For thousands of years visitors to the Temple of Kukulkán could climb the temple steps and visit the temple chambers.


Not any more.  Four years ago a woman from California fell to her death on the stairs.  The Mexican government decided that was far too close to a reenactment of the pyramid's purpose.  And shut it down.


Now, there aren't even any rides.


A wonder of the world Chichén Itzá may be.  But I will seek my Mayan humanity elsewhere.

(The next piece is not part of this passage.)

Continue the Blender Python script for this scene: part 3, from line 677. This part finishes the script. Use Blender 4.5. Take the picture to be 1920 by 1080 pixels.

* - Because I knew you would ask, the top three, in order of most-visited are: Teotihuacán, Chichén Itzá, and Tulum.  Thanks for asking.

6 comments:

Unknown said...

Chicken pizza? Good one. And good article. Side note. Mayans had a start supposedly in Northern Hondurans and we have ruins to prove it. Here in Teguz, no where near that site, a replica of a Mayan temple was built above the city. You can walk up and down it but I can see how easy it would be to tumble down to your death. In case anyone thought it was about worship for modern Hondurans, somone else stuck a replica of the Brazilian Jesus up there, too. And a huge Coca Cola sign. I need to visit there and post. What a mess that park is.

Islagringo said...

You have done such a great job of telling of our adventure that I hardly feel like I was there. You made it new for me all over again.

Where should we go next?

norm said...

Islagringo: Calakmul is no longer a mule ride and it is one of the best Mayan ruins. I made it down there in about 8 hours from Merida, it should be about the same from your place. It is an end of the road type place if there ever was one.

Irene said...

"Kukulkán and Ollie" - you have a way with words.

jennifer rose said...

It's definitely a chick book, but The Sacred Well, http://www.thesacredwell.com/, is worth a read for background on the ambassador, Alma Reed and Felipe Carrillo.

Steve Cotton said...

Laurie -- It sounds as if you have your own diversification hill.

Islagringo -- It was a practically perfect trip for me. Any ideas for the next one?

Norm -- Good suggestion.

Irene -- Glad you liked it. It certainly tickled my fancy.

Jennifer -- Something else for the Kindle. It may be a good balance for my Adam Carolla overdose.